A memoir of trauma, alcohol and drug addiction, mental illness, and love

by Stephen Nicholas Moffe

Pub Date: March 7th, 2023
ISBN: 9798218166700
Publisher: TimberRidge Press

Moffe’s memoir wrestles with life, addiction, and working in corrections.

The author grew up in Elmira, New York and joined the United States Navy after high school. He soon decided the armed forces were not for him and received an honorable discharge. But what to do next? In 1981, he became a corrections officer in New York state. Corrections turned out to be an occupation fraught with conflict, from fellow officers who “spend so much time around inmates they begin to act like them” to the hostility of the inmates themselves.

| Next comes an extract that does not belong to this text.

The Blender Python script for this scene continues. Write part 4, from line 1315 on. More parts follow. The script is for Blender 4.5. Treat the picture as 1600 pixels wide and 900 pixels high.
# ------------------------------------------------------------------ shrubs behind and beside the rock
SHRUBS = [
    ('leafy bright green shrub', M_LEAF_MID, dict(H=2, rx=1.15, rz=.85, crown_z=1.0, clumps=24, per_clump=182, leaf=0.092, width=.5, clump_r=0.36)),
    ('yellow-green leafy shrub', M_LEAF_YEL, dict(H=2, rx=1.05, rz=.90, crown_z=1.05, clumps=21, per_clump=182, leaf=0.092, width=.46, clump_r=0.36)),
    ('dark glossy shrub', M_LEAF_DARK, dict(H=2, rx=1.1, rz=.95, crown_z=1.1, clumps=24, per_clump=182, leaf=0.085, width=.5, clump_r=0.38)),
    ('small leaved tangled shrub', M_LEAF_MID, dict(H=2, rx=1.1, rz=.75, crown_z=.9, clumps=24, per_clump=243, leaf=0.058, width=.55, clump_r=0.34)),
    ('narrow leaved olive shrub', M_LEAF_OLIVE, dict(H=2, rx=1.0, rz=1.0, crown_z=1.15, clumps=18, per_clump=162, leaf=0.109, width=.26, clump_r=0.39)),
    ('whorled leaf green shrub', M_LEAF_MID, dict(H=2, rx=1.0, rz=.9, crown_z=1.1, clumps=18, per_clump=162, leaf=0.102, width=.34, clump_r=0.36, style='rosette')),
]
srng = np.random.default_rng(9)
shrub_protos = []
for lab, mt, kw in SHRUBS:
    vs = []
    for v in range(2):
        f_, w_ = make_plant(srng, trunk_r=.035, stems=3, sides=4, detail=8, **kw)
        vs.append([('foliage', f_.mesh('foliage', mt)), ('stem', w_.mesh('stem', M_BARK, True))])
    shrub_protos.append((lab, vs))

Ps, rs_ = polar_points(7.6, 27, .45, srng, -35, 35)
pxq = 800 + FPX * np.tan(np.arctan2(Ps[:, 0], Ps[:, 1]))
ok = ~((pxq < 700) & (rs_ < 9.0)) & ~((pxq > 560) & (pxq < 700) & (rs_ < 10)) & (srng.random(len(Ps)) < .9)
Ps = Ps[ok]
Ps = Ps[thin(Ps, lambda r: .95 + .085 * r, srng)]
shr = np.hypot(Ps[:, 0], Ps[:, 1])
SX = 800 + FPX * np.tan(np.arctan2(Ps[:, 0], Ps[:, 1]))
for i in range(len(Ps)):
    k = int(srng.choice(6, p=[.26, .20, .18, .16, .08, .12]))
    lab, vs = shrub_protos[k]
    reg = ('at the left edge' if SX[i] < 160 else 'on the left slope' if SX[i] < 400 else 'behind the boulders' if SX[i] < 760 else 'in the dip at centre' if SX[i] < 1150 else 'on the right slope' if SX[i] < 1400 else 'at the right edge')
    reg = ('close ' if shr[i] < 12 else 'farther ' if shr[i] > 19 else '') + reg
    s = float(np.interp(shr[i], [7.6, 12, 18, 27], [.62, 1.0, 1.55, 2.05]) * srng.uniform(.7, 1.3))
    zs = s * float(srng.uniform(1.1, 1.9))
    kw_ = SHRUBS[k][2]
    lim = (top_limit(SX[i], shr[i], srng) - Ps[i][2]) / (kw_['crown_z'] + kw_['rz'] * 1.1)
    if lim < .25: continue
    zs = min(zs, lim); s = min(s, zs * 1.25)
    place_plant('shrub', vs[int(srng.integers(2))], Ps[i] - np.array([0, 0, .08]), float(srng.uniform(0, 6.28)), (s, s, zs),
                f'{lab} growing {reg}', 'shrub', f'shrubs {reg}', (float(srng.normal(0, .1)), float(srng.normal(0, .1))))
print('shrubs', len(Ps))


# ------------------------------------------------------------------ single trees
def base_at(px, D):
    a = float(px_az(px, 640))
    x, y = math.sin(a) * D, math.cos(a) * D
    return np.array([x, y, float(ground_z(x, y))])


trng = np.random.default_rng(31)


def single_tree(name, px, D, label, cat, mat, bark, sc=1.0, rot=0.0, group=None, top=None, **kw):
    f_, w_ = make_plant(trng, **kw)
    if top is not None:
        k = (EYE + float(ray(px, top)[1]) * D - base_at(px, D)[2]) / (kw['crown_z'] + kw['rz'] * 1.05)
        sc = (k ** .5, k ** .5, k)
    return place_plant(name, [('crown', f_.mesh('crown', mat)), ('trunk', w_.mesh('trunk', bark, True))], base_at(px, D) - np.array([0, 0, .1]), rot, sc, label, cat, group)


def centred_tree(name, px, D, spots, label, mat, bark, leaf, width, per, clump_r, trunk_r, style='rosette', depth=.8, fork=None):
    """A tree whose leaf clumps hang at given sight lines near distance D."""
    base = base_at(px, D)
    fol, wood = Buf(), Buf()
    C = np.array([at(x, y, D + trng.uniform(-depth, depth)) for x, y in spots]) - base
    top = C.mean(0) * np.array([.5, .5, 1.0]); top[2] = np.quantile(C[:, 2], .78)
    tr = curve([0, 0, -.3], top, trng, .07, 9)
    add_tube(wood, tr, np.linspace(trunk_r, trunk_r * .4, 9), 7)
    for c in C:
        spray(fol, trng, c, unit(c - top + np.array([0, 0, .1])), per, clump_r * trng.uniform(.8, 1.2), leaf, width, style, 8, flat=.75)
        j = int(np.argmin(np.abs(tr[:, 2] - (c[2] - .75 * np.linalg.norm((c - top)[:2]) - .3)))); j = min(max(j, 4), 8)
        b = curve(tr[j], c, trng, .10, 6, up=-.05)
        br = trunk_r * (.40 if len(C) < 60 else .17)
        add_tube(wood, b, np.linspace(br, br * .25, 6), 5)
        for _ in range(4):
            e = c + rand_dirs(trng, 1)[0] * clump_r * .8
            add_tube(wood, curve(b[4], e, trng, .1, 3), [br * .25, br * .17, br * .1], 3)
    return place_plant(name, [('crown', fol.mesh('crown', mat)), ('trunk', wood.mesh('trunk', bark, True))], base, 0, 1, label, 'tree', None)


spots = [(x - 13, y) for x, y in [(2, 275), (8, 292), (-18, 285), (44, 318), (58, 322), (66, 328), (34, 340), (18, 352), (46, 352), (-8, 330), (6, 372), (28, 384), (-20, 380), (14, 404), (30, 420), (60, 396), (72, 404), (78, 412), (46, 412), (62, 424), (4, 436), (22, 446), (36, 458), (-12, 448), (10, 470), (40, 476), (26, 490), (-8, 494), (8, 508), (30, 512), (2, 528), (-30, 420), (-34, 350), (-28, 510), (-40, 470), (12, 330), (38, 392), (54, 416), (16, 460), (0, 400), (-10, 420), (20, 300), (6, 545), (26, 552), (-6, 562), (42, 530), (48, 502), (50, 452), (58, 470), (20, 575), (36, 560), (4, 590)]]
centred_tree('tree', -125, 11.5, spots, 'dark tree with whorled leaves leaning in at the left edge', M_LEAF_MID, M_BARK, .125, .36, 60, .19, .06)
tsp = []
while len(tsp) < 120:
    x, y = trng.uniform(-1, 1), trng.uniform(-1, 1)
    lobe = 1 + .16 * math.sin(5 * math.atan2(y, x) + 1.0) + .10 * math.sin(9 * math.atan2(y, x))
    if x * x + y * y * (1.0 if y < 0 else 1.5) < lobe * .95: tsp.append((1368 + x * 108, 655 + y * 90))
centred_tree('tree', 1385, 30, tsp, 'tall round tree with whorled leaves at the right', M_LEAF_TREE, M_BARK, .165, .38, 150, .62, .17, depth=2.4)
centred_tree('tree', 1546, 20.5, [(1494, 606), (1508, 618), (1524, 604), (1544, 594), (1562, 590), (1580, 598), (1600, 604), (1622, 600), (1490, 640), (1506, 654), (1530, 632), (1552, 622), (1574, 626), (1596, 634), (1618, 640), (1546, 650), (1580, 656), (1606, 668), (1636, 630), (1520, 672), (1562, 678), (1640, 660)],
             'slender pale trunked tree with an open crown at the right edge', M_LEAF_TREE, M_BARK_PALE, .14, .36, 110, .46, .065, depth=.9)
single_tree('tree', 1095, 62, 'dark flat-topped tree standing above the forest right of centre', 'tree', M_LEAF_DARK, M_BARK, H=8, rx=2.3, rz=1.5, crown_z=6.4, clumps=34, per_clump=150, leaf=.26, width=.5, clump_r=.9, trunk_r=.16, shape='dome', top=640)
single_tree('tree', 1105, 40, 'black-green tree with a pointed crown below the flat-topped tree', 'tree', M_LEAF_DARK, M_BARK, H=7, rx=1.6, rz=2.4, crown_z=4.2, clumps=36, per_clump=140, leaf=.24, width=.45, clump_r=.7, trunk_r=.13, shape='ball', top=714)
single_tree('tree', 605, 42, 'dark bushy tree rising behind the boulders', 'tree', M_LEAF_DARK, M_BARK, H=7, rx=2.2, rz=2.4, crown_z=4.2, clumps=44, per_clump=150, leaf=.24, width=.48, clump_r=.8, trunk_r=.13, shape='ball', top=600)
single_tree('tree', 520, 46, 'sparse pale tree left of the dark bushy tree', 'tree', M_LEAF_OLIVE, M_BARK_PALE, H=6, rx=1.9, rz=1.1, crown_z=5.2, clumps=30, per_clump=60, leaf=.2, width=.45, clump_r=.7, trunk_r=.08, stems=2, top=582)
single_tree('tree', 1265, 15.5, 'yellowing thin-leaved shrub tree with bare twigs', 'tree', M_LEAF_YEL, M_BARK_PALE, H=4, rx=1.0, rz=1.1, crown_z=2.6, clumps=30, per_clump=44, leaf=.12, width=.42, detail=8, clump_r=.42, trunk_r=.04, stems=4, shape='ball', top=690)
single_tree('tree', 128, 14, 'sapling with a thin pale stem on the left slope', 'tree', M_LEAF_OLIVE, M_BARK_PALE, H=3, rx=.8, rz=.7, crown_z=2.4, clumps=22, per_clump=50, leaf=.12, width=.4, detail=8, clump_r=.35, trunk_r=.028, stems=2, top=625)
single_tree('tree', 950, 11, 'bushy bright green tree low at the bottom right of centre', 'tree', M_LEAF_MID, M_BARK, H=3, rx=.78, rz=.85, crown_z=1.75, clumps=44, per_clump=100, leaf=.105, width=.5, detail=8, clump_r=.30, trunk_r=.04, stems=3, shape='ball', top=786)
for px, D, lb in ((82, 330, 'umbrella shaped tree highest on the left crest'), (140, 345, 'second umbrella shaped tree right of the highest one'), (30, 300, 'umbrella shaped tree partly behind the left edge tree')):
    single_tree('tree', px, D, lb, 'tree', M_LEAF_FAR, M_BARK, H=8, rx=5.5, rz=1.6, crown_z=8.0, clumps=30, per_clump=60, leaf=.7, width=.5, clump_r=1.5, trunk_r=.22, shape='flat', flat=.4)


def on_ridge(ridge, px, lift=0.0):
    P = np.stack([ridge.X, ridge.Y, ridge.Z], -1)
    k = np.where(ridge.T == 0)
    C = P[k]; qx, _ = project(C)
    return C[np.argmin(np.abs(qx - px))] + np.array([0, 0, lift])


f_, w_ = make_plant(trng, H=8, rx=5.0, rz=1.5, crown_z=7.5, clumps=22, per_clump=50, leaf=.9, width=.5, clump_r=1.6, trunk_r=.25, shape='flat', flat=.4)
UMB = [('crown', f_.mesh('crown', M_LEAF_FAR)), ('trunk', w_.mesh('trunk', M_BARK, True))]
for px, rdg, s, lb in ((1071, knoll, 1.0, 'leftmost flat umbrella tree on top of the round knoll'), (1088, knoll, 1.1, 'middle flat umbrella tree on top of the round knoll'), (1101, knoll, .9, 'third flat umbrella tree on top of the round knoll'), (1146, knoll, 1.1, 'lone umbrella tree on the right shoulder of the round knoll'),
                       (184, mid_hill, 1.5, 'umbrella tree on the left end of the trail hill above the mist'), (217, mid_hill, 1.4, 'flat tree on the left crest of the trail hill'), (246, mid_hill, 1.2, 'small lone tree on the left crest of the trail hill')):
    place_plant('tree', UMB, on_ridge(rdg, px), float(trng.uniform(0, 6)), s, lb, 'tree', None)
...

Moffe worked in various prisons throughout New York—all had their problems. As a colleague pointed out, “Prisons have a way of altering everybody’s behavior. We work in a place where no one wants to be, not the inmates, not the staff.” Throughout this period he struggled with a crippling dependency on drugs and alcohol. His marriage unraveled, and he describes many instances in which he could have easily died. The memoir ends on a more positive note, as he leaves the East Coast to pursue ranch work, an acting career, and sobriety. At around 200 pages, the book covers a lot of ground. While many memoirs discuss struggles with addiction, not many do so in the context of a career in corrections. The details of prison work are striking, detailing the unwritten rules for COs on their interactions with prisoners and others. In one memorable sequence, the author describes seeing (and sitting in) the electric chair that put the Rosenbergs to death in 1953. Later portions can breeze by without much explanation; Moffe’s ranching experiences remain vague. He describes one job as being “too much work for an inexperienced ranch hand”; aside from the number of animals involved, the reader is not really told why. Still, despite this (and the text’s brevity), there is plenty of compelling material here.

A revealing account of a tough occupation and one man’s personal struggles within it.